Russia in the Seventeenth Century

POPULATION
1600 - 15.5 million
1700 - 17.5 million

MONARCHS
Boris Godunov (1598-1605)
Feodor II (1605)
[False] Dmitri (1606)
Vasily IV (1606-10)
[Interregnum 1610-13]
Michael Romanov (1613-45)
Alexis (1645-76)
Feodor III (1676-82)
Peter the Great (1682-1725)

 

KEY EVENTS
1598-1613
Time of Troubles
1618 Treaty of Deulino
1648-50 Moscow riots
1649 Ulozheniye
1664 Pereyaslav Agreement
1667 Truce of Andrusovo
1670 Razin rebellion
1682 Avvakum burnt

 

CULTURE
Literature
1662
First theatre established in Russia

Education
1687
Slavonic-Greek-Latin Academy founded





Boris Godonov

Michael Romanov

Alexis

Peter the Great

 

By the end of the 17th Century, Russia was emerging as a great European power. During the Time of Troubles (1598-1613) the succession to the throne was violently disputed by various claimants, each backed by a different faction of nobles. Poland and Sweden took advantage of the chaos to invade. Only in 1613 did the election of Michael Romanov begin a new stable rule. Russia remained vulnerable to attacks from the Turks and Tatars in the south. The Romanov dynasty continued the enserfment of the peasantry that had begun in the sixteenth century. Domestic unrest erupted in the Copper rebellion (1662), Razin's uprising (1670) and was also expressed in the religious schism of the "Old Believers" provoked by Patriarch Nikon's reforms of the 1650's.

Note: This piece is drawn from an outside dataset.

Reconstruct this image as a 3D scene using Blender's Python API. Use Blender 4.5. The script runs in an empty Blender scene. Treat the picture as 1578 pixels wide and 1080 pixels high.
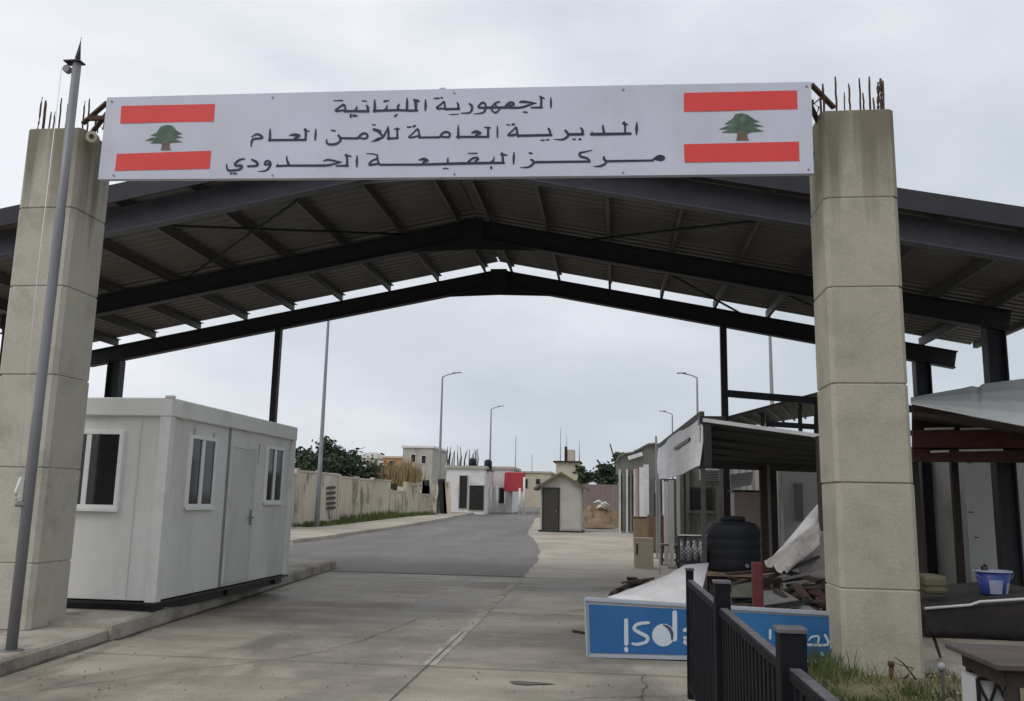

Domestic peace allowed the Romanov dynasty to expand Russia's borders. Russia seized the rich agricultural lands of the Ukraine from Poland, constructed the port of Archangelsk to trade by sea with Europe, and began expansion east of the Urals. Pioneers reached the Pacific coast in 1637. Russia also wanted a port on the Baltic, but was it was not until the reign of the ruthless, energetic Peter the Great, that this aim was achieved. He took advantage of Charles XII of Sweden's over-ambitious expansionist schemes to forge alliances with Poland and Denmark. The construction of Saint Petersburg was started in 1703 on land seized from the defeated Swedes. By forcing westernization down the throats of his reluctant subjects, Peter drove Russia into the modern era.